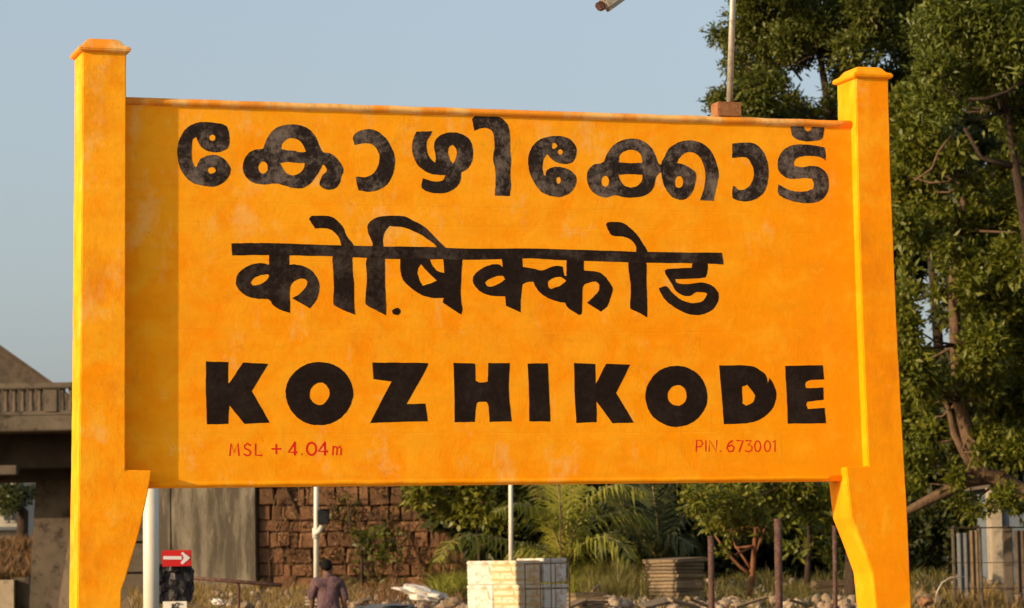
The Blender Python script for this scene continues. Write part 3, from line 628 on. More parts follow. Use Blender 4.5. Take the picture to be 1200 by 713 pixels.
# ---------------------------------------------------------------- foam crates and the wire cage
def crates():
    sx, sy, sz = .44, .60, .355
    proto = thing('foam_crate', 'x', 'crate', (0, 0, 0), 'white foam crates stacked behind the sign')
    def crate_parts(t, mt):
        MB().box((0, 0, sz*.42), (sx, sy, sz*.82), top=1.03, ch=.012).build('crate_body', mt, t, local=True)
        MB().box((0, 0, sz*.91), (sx*1.06, sy*1.04, sz*.17), ch=.014).build('lid', mt, t, local=True)
        for z in (.30, .60): MB().box((0, 0, sz*z), (sx*1.022, sy*1.014, .010)).build('rib', mt, t, local=True)
    crate_parts(proto, m_foam)
    py = thing('foam_crate', 'x', 'crate', (0, 0, 0), 'white foam crates stacked behind the sign'); crate_parts(py, m_foamy)
    for z in (.22, .55, .8):  # packing tape bands
        MB().box((0, 0, sz*z), (sx*1.035, sy*1.02, .03)).build('tape_band', m_tape, py, local=True)
    d = 42.0; o0 = P(606, 700, d); o0.z = 0; yaw = -YAW+R(35)
    ex = Vector((math.cos(yaw), math.sin(yaw), 0)); ey = Vector((-ex.y, ex.x, 0)); zb = H(o0.x, o0.y)
    rr = random.Random(2); zt = P(606, 657, d).z; nl = 4; lift = zt-nl*sz
    used = {id(proto): 0, id(py): 0}
    where = {3: 'topmost', 2: 'second from the top', 1: 'third from the top', 0: 'bottom'}
    for lv in range(nl):
        for k, (a, b, lb, src) in enumerate(((.22, .30, 'yellow taped foam crate at the near corner', py), (.22, .92, 'white foam crate on the sunlit left side', proto), (.67, .33, 'white foam crate in the wire cage at right', proto))):
            if used[id(src)] == 0: o = src; used[id(src)] = 1
            else: o = copy_tree(src)
            p = o0+ex*(a*1.02+rr.uniform(-.018, .018))+ey*(b*1.02+rr.uniform(-.025, .025)); p.z = lift+lv*sz+(.025 if (lv == 3 and k == 2) else 0)
            o.location = p; o.rotation_euler = (rr.uniform(-.012, .012), rr.uniform(-.015, .015), yaw+rr.uniform(-.09, .09)+(.16 if (k == 1 and lv == 3) else 0)); o['label'] = lb+', '+where[lv]+' of its stack'
    # pallet carrying them
    t = thing('wooden_pallet', 'wooden pallet under the white foam crates', 'pallet', o0)
    for i in range(5): 
        c = o0+ex*(.42)+ey*(.15+.27*i); c.z = lift-.03; MB().box(c, (1.1, .12, .045), Euler((0, 0, yaw))).build('board', m_slab, t)
    for a in (0, .42, .84):
        c = o0+ex*a+ey*.7; c.z = (lift-.055+zb)/2; MB().box(c, (.09, 1.3, lift-.055-zb), Euler((0, 0, yaw))).build('bearer', m_slab, t)
    dc = d-.12; t = thing('wire_cage', 'dark metal bar cage round the right side of the foam crates', 'cage', ground(640, dc))
    zt = P(640, 660.5, dc).z; z2 = P(640, 690, dc).z; zg = H(t.location.x, t.location.y)
    for px in (614.7, 632.5, 650.3, 666.5): q = Pz(px, zt, dc); MB().tube([Vector((q.x, q.y, zg)), q], .009 if px not in (614.7, 666.5) else .013, 6).build('upright', m_dark, t)
    q = Pz(645, zt+.1, dc); MB().tube([Vector((q.x, q.y, zg)), q], .011, 6).build('upright', m_dark, t)
    for z in (zt, z2, z2-.36, .15): MB().tube([Pz(614, z, dc), Pz(667, z, dc)], .011, 6).build('cross_bar', m_dark, t)
m_tape = M('yellow packing tape', (.44, .24, .07), (.52, .38, .19), 12, .5, bmp=.1)
crates()

# ---------------------------------------------------------------- slab stacks, rubble
def slab_stack(px, d, yaw, n, size, lb, zt_py, tilt_top=False, grp=None):
    g = ground(px, d); zt = P(px, zt_py, d).z; hh = max(.2, zt-g.z); th = hh/n; proto = None; rr = random.Random(int(px))
    for k in range(n):
        mb = MB(); 
        if proto is None or k % 4 == 0:
            mb.box((0, 0, th*.45), (size[0], size[1], th*.82), ch=th*.12); o = mb.build('slab', m_slab); 
            for v in o.data.vertices: v.co += Vector((rr.uniform(-.012, .012), rr.uniform(-.012, .012), rr.uniform(-.004, .004)))
            proto = o.data
        else: o = bpy.data.objects.new('slab', proto); COL.objects.link(o)
        o.location = g+Vector((rr.uniform(-.03, .03), rr.uniform(-.03, .03), th*k)); o.rotation_euler = (rr.uniform(-.008, .008), rr.uniform(-.008, .008), yaw+rr.uniform(-.06, .06))
        if tilt_top and k == n-1: o.rotation_euler = (0, -R(2), yaw); o.scale = (1.12, 1.1, 1.3)
        pos = 'top' if k == n-1 else ('bottom' if k == 0 else None)
        tag(o, (lb % pos) if pos else lb.replace('%s slab', 'one of the middle slabs') , 'slab', grp)
slab_stack(792, 49, -YAW+R(38), 13, (.62, .82, 0), '%s slab in the tall stack left of the rusty post', 655, True, 'slabs in the tall stack')
slab_stack(690, 47, -YAW+R(20), 6, (.55, .5, 0), '%s slab in the low pile right of the foam crates', 694, False, 'slabs in the low pile')
slab_stack(978, 52, -YAW+R(12), 9, (.85, .6, 0), '%s slab in the pale stack beside the right sign post', 680, False, 'slabs in the pale stack')
for k, (a, b, w_, lb) in enumerate((((785, 703), (818, 712), .16, 'pale broken plank lying in front of the tall slab stack'), ((806, 701), (832, 712), .12, 'pale plank leaning towards the short rusty post'), ((862, 712), (899, 700), .05, 'thin bamboo stick lying on grass left of the tall rusty post'),
        ((924, 703), (948, 710), .05, 'thin pale stick on the ground right of the tall rusty post'), ((752, 711), (784, 703), .2, 'flat slab lying before the left face of the tall stack'), ((664, 712), (684, 703), .12, 'pale plank by the wire cage'), ((694, 693), (701, 687), .035, 'short orange stick poking from the low slab pile'))):
    d = 46.5 if k != 6 else 47; p, q = P(*a, d), P(*b, d+.3); c = (p+q)/2; u = q-p; ln = u.length; ry = math.atan2(-u.z, math.hypot(u.x, u.y)); rz = math.atan2(u.y, u.x)
    o = MB().box((0, 0, 0), (ln, w_, .045), ch=.006).build(('plank', 'plank', 'stick', 'stick', 'slab', 'plank', 'stick')[k], m_slab if k != 4 else m_cwall2)
    o.location = c; o.rotation_euler = (R(20), ry, rz); tag(o, lb, ('plank', 'plank', 'stick', 'stick', 'slab', 'plank', 'stick')[k])
def blob_obj(name, c, size, mt, lb, cat, seed, amp=.3, sub=3):
    from mathutils import noise as mn
    bm = bmesh.new(); bmesh.ops.create_icosphere(bm, subdivisions=sub, radius=1)
    for v in bm.verts:
        n = v.co.copy(); v.co = Vector((n.x*size[0], n.y*size[1], n.z*size[2]))*(1+amp*mn.noise(n*2.2+Vector((seed, 0, 0)))+amp*.5*mn.noise(n*5+Vector((0, seed, 0))))
    me = bpy.data.meshes.new(name); bm.to_mesh(me); bm.free(); me.materials.append(mt)
    o = bpy.data.objects.new(name, me); COL.objects.link(o); o.location = c; o.rotation_euler = (0, 0, -YAW); return tag(o, lb, cat)
o = blob_obj('white_sack', P(497, 697, 50), (.46, .3, .12), m_foam, 'torn white sack lying on the rubble left of the crates', 'sack', 3, .5); o.rotation_euler[1] = R(16)
o = blob_obj('white_bag', P(256, 706, 44), (.10, .08, .05), m_foam, 'small crumpled white bag in the dry grass by the railing', 'bag', 9, .4); o.rotation_euler[1] = R(15)
o = blob_obj('white_sack', P(452, 712, 47), (.5, .3, .05), m_sheet, 'grey sheet of litter on the rubble right of the man', 'sack', 6, .4)
for k, (px, py, s, lb) in enumerate(((287, 712, .16, 'grey boulder under the pipe railing leg'), (425, 706, .1, 'small stone right of the man'), (530, 706, .14, 'brown stone just left of the foam crates'), (1085, 705, .13, 'reddish stone right of the right sign post'))):
    blob_obj('boulder', P(px, py, 46), (s, s*.8, s*.6), m_slab if k != 3 else m_stone, lb, 'stone', 20+k, .4, 2)
lt = thing('litter_board', 'white slatted board lying in grass behind the man', 'board', P(362, 702, 46))
for k in range(3): wall_box(357, 377, 699+4*k, 701.4+4*k, 46-.1*k, .3, m_cwall, 'slat', lt)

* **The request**
Note how many lines of the material contain the string "from". Then report that number by itself.

* **Task response**
4